• EXERCISE AIM:
Output a verbatim copy of the data, cut off after the line that contains "sun.location = (-20, 10, 30)".

● ● ● ● ● ● ●

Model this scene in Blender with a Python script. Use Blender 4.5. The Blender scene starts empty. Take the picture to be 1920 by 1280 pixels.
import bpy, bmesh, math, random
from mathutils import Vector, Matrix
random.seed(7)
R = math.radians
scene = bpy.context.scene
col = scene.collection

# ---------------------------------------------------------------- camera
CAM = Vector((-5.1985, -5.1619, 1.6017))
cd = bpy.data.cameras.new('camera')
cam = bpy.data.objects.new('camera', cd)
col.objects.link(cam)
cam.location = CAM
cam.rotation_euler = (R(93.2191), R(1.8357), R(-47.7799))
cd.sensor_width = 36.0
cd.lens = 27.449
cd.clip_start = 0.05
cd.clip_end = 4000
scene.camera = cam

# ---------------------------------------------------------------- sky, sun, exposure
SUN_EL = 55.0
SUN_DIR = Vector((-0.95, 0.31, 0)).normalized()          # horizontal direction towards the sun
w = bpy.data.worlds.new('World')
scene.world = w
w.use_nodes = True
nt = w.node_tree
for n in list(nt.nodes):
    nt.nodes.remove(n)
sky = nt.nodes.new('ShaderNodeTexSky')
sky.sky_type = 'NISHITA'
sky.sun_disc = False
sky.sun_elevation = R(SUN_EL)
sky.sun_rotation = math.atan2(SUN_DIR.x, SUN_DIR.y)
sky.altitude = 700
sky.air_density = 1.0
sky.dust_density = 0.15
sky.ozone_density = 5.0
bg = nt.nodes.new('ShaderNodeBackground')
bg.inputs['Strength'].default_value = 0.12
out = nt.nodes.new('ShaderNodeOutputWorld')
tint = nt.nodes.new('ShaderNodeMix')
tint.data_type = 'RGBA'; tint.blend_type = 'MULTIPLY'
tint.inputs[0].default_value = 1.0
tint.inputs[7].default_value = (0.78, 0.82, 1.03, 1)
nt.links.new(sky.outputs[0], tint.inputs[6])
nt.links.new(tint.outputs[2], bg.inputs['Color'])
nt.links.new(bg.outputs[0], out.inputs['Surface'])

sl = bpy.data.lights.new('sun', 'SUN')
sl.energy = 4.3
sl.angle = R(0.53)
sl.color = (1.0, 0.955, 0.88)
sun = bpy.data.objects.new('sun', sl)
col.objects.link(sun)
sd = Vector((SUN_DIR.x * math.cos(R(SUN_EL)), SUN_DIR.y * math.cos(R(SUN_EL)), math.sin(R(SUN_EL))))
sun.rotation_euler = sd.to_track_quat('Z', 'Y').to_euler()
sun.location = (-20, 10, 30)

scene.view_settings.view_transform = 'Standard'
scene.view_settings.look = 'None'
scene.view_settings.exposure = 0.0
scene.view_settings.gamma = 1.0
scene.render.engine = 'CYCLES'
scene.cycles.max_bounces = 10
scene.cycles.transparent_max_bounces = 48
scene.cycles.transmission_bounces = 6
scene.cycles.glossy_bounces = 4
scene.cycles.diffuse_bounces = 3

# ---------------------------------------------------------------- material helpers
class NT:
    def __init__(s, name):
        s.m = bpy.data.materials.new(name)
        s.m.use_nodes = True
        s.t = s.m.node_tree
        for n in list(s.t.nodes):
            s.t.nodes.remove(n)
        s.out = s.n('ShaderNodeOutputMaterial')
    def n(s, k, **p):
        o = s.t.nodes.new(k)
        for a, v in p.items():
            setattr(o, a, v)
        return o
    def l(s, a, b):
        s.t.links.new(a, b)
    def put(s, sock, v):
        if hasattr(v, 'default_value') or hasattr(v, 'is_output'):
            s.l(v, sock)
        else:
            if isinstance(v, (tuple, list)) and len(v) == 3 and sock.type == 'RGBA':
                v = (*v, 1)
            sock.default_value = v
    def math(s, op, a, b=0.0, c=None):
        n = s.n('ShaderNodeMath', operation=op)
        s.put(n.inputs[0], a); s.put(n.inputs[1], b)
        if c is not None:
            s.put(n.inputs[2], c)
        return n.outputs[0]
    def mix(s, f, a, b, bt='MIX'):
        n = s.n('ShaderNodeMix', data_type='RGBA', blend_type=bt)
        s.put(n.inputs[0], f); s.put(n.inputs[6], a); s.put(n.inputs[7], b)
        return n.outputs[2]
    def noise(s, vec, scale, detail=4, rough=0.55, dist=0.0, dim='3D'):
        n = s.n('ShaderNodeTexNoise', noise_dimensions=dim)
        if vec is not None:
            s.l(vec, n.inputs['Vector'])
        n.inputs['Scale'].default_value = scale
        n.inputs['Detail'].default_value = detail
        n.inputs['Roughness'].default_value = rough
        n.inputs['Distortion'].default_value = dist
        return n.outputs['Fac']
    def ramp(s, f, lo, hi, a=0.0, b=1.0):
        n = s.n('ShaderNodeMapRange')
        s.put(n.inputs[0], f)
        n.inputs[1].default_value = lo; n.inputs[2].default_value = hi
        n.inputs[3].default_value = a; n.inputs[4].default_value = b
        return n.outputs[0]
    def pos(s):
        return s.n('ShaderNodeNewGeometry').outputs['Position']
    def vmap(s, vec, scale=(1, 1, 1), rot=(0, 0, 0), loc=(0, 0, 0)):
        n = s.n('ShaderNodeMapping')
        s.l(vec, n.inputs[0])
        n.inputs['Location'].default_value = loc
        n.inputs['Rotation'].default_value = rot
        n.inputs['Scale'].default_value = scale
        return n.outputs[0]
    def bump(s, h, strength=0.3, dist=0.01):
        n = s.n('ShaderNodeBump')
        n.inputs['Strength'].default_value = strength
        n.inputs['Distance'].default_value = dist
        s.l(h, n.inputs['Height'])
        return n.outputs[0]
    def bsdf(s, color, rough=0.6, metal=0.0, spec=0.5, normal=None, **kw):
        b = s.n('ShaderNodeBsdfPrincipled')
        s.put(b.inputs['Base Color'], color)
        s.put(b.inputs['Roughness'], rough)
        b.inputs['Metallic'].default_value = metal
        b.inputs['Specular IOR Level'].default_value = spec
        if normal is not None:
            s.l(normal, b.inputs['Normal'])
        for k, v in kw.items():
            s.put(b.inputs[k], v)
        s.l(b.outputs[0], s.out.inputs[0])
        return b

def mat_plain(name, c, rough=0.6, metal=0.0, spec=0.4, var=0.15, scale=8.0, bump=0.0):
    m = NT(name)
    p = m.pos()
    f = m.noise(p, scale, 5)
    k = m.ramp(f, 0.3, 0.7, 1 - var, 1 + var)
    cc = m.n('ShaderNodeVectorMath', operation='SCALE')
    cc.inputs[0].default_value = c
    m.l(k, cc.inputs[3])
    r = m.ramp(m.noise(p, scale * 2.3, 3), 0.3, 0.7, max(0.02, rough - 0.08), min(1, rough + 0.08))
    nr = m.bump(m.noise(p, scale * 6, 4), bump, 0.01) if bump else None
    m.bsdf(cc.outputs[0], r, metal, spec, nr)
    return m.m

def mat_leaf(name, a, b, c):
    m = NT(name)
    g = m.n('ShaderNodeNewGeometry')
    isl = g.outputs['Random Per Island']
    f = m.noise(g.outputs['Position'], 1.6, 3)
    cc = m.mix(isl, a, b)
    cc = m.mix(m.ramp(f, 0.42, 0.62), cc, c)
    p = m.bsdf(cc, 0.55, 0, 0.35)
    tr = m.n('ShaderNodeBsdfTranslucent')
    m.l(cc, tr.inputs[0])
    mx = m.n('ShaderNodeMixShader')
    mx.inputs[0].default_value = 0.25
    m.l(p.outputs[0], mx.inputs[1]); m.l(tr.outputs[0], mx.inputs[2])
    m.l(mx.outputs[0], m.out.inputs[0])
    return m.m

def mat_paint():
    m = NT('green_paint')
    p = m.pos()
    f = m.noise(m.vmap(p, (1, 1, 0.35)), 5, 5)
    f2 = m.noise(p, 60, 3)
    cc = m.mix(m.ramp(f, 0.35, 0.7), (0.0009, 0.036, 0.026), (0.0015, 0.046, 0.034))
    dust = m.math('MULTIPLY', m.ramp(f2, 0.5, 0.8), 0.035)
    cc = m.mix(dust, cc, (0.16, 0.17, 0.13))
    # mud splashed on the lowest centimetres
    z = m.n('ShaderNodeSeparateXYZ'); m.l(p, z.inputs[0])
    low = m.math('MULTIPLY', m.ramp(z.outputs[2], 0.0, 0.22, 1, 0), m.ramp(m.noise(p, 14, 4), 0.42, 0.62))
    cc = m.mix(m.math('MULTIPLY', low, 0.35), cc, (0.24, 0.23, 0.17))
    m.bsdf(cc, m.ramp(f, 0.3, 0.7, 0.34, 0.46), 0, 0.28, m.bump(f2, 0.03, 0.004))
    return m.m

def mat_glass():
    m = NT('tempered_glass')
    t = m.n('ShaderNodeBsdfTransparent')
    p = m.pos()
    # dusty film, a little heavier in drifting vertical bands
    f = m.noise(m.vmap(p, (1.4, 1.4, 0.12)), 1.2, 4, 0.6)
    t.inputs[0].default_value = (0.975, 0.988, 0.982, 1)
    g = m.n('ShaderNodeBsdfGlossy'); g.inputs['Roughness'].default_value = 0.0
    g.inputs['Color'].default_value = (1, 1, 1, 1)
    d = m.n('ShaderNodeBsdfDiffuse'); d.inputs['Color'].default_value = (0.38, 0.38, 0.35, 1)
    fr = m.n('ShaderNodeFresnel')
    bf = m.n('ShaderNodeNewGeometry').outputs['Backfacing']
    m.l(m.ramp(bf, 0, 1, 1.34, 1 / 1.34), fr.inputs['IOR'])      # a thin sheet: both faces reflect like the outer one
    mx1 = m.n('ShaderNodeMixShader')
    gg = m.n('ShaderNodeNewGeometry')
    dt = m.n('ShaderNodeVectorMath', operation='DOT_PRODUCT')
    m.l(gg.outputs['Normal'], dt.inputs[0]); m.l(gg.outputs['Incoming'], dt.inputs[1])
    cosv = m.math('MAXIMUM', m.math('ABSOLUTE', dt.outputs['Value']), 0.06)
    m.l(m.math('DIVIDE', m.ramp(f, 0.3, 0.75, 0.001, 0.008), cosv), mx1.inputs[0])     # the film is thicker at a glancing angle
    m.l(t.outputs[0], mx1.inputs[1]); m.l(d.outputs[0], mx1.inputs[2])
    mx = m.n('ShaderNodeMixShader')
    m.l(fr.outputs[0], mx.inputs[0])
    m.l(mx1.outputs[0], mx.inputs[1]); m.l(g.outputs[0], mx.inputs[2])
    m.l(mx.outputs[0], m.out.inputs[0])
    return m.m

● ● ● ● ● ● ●

• SOLUTION TO THE EXERCISE:
Model this scene in Blender with a Python script. Use Blender 4.5. The Blender scene starts empty. Take the picture to be 1920 by 1280 pixels.
import bpy, bmesh, math, random
from mathutils import Vector, Matrix
random.seed(7)
R = math.radians
scene = bpy.context.scene
col = scene.collection

# ---------------------------------------------------------------- camera
CAM = Vector((-5.1985, -5.1619, 1.6017))
cd = bpy.data.cameras.new('camera')
cam = bpy.data.objects.new('camera', cd)
col.objects.link(cam)
cam.location = CAM
cam.rotation_euler = (R(93.2191), R(1.8357), R(-47.7799))
cd.sensor_width = 36.0
cd.lens = 27.449
cd.clip_start = 0.05
cd.clip_end = 4000
scene.camera = cam

# ---------------------------------------------------------------- sky, sun, exposure
SUN_EL = 55.0
SUN_DIR = Vector((-0.95, 0.31, 0)).normalized()          # horizontal direction towards the sun
w = bpy.data.worlds.new('World')
scene.world = w
w.use_nodes = True
nt = w.node_tree
for n in list(nt.nodes):
    nt.nodes.remove(n)
sky = nt.nodes.new('ShaderNodeTexSky')
sky.sky_type = 'NISHITA'
sky.sun_disc = False
sky.sun_elevation = R(SUN_EL)
sky.sun_rotation = math.atan2(SUN_DIR.x, SUN_DIR.y)
sky.altitude = 700
sky.air_density = 1.0
sky.dust_density = 0.15
sky.ozone_density = 5.0
bg = nt.nodes.new('ShaderNodeBackground')
bg.inputs['Strength'].default_value = 0.12
out = nt.nodes.new('ShaderNodeOutputWorld')
tint = nt.nodes.new('ShaderNodeMix')
tint.data_type = 'RGBA'; tint.blend_type = 'MULTIPLY'
tint.inputs[0].default_value = 1.0
tint.inputs[7].default_value = (0.78, 0.82, 1.03, 1)
nt.links.new(sky.outputs[0], tint.inputs[6])
nt.links.new(tint.outputs[2], bg.inputs['Color'])
nt.links.new(bg.outputs[0], out.inputs['Surface'])

sl = bpy.data.lights.new('sun', 'SUN')
sl.energy = 4.3
sl.angle = R(0.53)
sl.color = (1.0, 0.955, 0.88)
sun = bpy.data.objects.new('sun', sl)
col.objects.link(sun)
sd = Vector((SUN_DIR.x * math.cos(R(SUN_EL)), SUN_DIR.y * math.cos(R(SUN_EL)), math.sin(R(SUN_EL))))
sun.rotation_euler = sd.to_track_quat('Z', 'Y').to_euler()
sun.location = (-20, 10, 30)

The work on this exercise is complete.